Every year I coordinate the local AFS departure day. For the uninitiated, AFS stands originally stood for “American Field Service” and since about WW II it is the most reputable high school student exchange organization in the world. Here is a link for the local San Diego team.
The students come from many countries all over the world and spend a year in a U.S. high school, usually at the senior level. They arrive in early August and leave on the last Sunday in June. AFS students live with a host family. It’s not a “travel” program, it’s a cultural immersion program. Besides making many friends in high school and gaining a new family – which often becomes a family for a lifetime, the students also become friends with the other AFS students placed in the local community. They get together for weekends and day activities a number of times during the year, and at the end of the stay, they are usually great friends. In San Diego, we usually have between 15 and 22 students every year from perhaps 10 to 15 different countries. This last year we had students from Germany, China, Thailand, Belgium, Turkey, Paraguay, Japan, Austria, France, Chile and Switzerland (I hope I remembered them all).

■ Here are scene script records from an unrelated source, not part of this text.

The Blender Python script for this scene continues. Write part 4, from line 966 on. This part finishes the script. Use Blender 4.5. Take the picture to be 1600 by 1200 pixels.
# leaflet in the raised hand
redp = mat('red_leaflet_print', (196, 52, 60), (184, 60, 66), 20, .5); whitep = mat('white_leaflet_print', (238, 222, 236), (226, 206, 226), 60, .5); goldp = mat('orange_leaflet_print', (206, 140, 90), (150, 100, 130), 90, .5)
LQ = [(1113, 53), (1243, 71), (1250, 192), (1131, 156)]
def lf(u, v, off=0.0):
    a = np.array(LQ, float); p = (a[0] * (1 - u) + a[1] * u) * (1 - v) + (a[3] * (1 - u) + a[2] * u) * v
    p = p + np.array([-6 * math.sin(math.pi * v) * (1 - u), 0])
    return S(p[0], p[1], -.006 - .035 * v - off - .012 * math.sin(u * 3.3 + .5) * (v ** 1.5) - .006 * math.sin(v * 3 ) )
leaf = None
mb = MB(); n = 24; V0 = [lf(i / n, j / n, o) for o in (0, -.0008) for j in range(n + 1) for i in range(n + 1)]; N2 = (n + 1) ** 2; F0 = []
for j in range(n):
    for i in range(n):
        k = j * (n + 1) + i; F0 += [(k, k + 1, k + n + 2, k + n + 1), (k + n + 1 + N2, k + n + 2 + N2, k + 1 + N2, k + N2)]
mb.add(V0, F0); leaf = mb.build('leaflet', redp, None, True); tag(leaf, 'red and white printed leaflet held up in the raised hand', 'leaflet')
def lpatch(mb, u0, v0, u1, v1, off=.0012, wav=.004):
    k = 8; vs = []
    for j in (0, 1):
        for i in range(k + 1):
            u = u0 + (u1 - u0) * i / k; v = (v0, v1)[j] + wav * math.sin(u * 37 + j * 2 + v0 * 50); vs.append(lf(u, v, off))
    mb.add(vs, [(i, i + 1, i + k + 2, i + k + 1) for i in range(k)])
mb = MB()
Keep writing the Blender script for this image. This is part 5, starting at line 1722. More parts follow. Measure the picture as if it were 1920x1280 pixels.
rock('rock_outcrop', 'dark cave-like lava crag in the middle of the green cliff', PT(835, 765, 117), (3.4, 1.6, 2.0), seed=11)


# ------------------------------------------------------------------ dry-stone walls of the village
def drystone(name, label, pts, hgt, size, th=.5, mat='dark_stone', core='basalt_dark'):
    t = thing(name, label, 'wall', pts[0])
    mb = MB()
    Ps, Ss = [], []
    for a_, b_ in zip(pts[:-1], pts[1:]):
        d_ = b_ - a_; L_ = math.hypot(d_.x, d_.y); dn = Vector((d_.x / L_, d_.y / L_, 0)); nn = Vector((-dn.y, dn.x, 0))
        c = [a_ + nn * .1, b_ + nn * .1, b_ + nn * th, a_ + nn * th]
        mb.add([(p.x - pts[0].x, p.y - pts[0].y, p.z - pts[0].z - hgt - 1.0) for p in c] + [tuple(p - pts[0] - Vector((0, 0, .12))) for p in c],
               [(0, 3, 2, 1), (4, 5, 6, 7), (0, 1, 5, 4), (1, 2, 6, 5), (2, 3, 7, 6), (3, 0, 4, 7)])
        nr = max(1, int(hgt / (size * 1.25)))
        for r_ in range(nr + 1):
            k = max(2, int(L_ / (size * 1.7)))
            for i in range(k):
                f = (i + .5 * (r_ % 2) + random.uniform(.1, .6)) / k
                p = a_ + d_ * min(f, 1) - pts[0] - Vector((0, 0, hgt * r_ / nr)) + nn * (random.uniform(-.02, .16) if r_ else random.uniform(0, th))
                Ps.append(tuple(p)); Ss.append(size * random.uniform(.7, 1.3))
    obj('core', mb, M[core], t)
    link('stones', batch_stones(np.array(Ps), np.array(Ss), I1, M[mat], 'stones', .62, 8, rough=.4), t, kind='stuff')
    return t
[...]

At the end-of-stay event, the students are together in one room for the last time – ever. AFS students often come back to visit their families and friends in future years, but they never all come back at the same time, of course. When I am with them, coaching them about their imminent departure logistics, I am always in awe about the fact that these kids, who are so close and engaged with each other, will be in airplanes racing away in all different directions within the next 24 hours, and they will all be back in their home countries 48 hours later – spread out all over the world.
Nothing can describe what happens to a young person when they immerse themselves in a different culture, speak and think a different language, make an entirely new group of friends, gain a whole new family and learn a completely new cultural perspective, all over a period of a full year. You grow up not one year, but many years at once, and when you go home, it all seems like an intense, surreal dream.
I still remember the disconnect when I went home after my AFS year 37 years ago. It was much harder readjusting back home than it was adjusting in the U.S. in the first place as an exchange student.
One of my students this year is on my friend list on Facebook. He stayed with a wonderful family and had a great experience during his stay here. After he went back to Japan, he posted on Facebook the next morning.
When I read this, tears welled up, because I remember thinking the very same thing, so clearly, so very long ago:
I just got up. I’m in my room. I think I was sleeping for like an entire year or something. And I had a long dream. In the dream I was in a country called the USA. I went to school there. I made friends with a lot of amazing people. And most importantly, I lived with probably the most wonderful people I know. Well I just got up. And the time is up. I wish the dream went on longer. But even if it’s not real, I sincerely want to thank all the people that were in my great dream. THANK YOU. And the dream is over. That’s reality.
Thanks, Tai, wonderfully put! You are now an AFS returnee!